A Week in December by Sebastian Faulks
- theworldthroughbooks

- Dec 14, 2023
- 2 min read
Updated: Jan 2, 2024

London, the week before Christmas, 2007.
Seven wintry days to track the lives of seven characters: a hedge fund manager trying to pull off the biggest trade of his career; a professional footballer recently arrived from Poland; a young lawyer with little work and too much time to speculate; a student who has been led astray by Islamist thinking; a hack book-reviewer; a schoolboy hooked on skunk and reality TV; and a Tube driver whose Circle Line train joins these and countless other lives together in a daily loop.
Sweeping, satirical and Dickensian in scope, A Week in December pieces together the patterns of modern urban life to create a thrilling state-of-the-nation novel.
Sebastian Faulks is best known for his war novels so A Week in December is a wholehearted departure from his usual theme. As the blurb says, this book takes us on a short journey weaving through seven lives in London in the lead up to Christmas.
What is typical of Faulks, though, and which is exemplified impressively in this book, is that he is meticulous in researching the details of what he is writing about.

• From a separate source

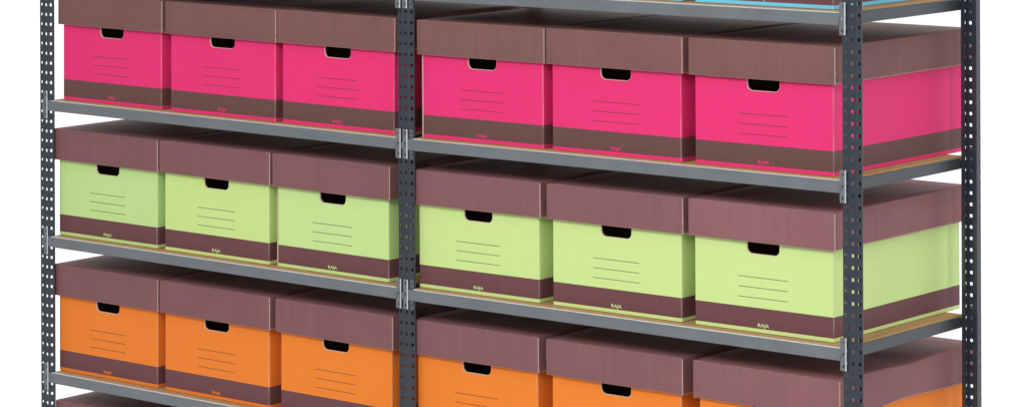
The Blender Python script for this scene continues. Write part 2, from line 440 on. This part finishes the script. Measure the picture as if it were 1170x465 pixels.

As a lawyer, I am often irked by authors’ small inaccuracies in depicting the lives of my fictional colleagues but Faulks is spot on with every detail, even down to the law slang. (This is probably helped by the fact that his brother is a senior barrister in London but I was still impressed and pleasantly surprised by the accuracy.)
My knowledge of the legal profession meant I was more interested in the lawyer’s plotline than I was in the hedge fund manager’s. This character is trying to create a career milestone for himself and was no doubt trying to do something very clever with the numbers on his screen but my scant knowledge of hedge funds meant that Faulks’s meticulously detailed description of his job was largely lost on me.
All of the other characters fall somewhere in between and are focused on familiar things: getting through those last few days at work before Christmas, planning parties, worrying about whether to invite so-and-so’s new partner and so on. Faulks expertly weaves these stories together, many of them connected by no more than a thread. It is this technique that I took to be the Dickensian aspect mentioned in the blurb.
A Week in December depicts the perpetual movement of London. Nothing ever stops; there is always something to do or somewhere to be – the Circle Line is a good metaphor for this. To Londoners, this is so familiar, and that familiarity would make me recommend this book to all Londoners or anyone wishing to get a sense of what London is like from the inside.